In interactions, this shows up as impatience you hardly notice. In planning, it shows up as a slight hesitation before you even begin. In communication, it shows up as an internal calibration that asks, “Will this land the way I intend?” — not because you lack confidence, but because past patterns have taught you that misunderstanding isn’t an exception. It’s a recurring experience.

And eventually, that internal pattern becomes part of how you show up — not because you chose it, but because it grew quietly out of repeated experience. That’s what makes frustration feel like background noise rather than something you can point to or name at a specific moment.

When frustration becomes part of the texture of work, it doesn’t always feel negative. It can feel familiar, even habitual. But it’s a kind of familiarity that shapes presence, attention, and internal experience in ways that rarely get talked about explicitly.

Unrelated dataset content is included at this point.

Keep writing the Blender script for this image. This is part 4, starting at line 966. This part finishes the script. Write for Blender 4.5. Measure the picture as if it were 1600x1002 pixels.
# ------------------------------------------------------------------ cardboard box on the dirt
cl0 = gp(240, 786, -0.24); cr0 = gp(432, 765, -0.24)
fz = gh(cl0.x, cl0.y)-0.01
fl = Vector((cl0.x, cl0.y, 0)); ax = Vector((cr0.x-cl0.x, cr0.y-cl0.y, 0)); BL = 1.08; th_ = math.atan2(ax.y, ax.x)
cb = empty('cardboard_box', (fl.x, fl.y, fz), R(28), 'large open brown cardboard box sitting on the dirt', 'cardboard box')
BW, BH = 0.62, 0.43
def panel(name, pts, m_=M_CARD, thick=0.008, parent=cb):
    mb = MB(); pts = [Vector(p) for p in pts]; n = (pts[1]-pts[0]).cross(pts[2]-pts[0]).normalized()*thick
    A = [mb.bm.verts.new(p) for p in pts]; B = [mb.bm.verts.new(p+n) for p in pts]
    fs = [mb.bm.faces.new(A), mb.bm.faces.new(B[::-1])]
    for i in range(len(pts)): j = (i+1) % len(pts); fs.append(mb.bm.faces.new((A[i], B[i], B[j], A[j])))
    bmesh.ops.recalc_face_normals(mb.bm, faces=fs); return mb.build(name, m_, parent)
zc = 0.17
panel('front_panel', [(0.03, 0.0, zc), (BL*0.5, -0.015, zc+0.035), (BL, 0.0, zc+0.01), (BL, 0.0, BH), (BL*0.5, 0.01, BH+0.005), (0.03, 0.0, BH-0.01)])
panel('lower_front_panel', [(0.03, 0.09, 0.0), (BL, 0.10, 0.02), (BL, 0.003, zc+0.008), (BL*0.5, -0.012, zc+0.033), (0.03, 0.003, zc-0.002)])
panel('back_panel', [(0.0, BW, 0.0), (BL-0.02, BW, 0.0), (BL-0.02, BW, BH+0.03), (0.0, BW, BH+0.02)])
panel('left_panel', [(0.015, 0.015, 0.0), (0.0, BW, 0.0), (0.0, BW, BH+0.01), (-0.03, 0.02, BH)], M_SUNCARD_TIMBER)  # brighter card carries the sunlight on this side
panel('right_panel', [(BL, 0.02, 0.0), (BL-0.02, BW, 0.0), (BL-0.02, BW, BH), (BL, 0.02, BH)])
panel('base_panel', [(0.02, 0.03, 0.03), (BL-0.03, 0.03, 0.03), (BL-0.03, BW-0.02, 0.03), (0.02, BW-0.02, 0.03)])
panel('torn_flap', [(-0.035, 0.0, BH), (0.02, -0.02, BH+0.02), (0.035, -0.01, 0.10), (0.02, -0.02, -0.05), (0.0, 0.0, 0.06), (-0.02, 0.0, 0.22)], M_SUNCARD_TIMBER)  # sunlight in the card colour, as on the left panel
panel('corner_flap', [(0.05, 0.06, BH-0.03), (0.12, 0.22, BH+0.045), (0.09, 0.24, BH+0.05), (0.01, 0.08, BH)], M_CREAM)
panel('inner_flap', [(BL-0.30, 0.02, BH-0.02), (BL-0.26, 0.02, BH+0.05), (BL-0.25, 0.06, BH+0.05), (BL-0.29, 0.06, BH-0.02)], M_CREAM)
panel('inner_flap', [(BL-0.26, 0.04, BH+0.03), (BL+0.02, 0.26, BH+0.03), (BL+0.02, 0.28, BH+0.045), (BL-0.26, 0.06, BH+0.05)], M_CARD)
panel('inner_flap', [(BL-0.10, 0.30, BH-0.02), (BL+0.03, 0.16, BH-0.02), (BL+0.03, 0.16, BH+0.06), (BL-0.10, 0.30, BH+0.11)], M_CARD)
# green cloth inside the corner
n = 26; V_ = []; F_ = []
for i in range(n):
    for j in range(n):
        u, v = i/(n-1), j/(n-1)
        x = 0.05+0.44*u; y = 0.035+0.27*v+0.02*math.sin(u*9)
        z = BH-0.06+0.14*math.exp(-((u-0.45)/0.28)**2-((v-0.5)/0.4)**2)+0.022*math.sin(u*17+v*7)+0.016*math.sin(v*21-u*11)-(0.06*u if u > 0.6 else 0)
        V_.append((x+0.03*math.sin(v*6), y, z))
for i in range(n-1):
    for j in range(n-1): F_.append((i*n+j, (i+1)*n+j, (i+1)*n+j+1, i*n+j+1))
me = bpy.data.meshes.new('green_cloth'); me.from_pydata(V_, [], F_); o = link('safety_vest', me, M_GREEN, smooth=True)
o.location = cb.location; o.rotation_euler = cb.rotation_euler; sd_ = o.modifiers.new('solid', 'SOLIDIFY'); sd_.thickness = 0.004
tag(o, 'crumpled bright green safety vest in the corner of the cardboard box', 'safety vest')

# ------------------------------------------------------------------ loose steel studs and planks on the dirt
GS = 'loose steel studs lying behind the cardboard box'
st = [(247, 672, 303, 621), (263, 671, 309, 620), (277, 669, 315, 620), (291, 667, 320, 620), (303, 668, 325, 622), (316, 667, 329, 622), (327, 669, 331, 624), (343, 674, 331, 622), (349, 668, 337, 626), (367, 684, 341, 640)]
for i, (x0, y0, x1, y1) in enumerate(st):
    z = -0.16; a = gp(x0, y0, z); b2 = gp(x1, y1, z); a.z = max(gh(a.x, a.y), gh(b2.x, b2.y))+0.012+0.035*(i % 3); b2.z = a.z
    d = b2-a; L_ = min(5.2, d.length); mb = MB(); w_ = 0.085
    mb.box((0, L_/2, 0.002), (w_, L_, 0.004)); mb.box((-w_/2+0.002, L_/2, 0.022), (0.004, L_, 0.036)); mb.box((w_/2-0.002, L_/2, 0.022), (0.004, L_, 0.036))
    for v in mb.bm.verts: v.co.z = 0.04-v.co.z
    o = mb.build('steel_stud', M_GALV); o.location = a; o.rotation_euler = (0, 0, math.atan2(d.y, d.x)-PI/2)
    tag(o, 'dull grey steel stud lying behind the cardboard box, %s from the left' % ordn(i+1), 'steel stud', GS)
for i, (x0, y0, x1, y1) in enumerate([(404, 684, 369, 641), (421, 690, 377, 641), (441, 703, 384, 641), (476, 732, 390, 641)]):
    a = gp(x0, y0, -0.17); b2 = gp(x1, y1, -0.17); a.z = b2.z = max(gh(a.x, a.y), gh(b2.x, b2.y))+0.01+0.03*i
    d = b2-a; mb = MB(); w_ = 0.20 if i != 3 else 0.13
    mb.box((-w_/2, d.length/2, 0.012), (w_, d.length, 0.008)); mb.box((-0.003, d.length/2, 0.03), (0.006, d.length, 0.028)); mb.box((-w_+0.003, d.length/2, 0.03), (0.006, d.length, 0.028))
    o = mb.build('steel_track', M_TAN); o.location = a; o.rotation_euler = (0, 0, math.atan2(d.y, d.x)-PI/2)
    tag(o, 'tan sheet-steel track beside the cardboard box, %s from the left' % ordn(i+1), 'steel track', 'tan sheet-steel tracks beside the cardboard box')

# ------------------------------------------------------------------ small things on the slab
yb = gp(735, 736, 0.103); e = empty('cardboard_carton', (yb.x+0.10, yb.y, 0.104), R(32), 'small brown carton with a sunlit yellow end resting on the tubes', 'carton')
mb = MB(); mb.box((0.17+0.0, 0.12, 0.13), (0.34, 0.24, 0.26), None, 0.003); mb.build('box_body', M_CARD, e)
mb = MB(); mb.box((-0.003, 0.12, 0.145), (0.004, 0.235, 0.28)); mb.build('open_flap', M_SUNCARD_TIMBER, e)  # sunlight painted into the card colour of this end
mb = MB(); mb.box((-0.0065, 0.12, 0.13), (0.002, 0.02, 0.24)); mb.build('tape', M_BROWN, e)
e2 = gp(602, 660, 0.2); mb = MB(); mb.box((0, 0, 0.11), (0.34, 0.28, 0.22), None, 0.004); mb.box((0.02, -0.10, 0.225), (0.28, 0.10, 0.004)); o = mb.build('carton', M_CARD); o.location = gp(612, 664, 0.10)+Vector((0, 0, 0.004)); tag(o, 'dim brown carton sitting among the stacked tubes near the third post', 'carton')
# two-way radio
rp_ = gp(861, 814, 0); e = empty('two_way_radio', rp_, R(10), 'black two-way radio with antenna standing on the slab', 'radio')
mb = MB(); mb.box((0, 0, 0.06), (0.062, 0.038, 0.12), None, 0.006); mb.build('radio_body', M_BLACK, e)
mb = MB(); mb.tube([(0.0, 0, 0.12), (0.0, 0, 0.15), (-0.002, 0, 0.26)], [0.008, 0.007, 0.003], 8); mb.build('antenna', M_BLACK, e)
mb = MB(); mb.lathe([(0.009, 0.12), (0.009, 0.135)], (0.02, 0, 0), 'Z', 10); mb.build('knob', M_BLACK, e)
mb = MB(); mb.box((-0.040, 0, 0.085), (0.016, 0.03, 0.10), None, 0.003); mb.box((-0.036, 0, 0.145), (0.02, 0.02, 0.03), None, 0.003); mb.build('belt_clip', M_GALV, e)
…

This is what it feels like when frustration stops being a moment and starts being the backdrop of your work life: the quiet tension beneath your presence, the soft weight you carry through day after day, the internal hum that rarely demands attention but always shapes how you experience the work itself.

Frustration became background noise not because it disappeared, but because it became the default lens through which I experienced work.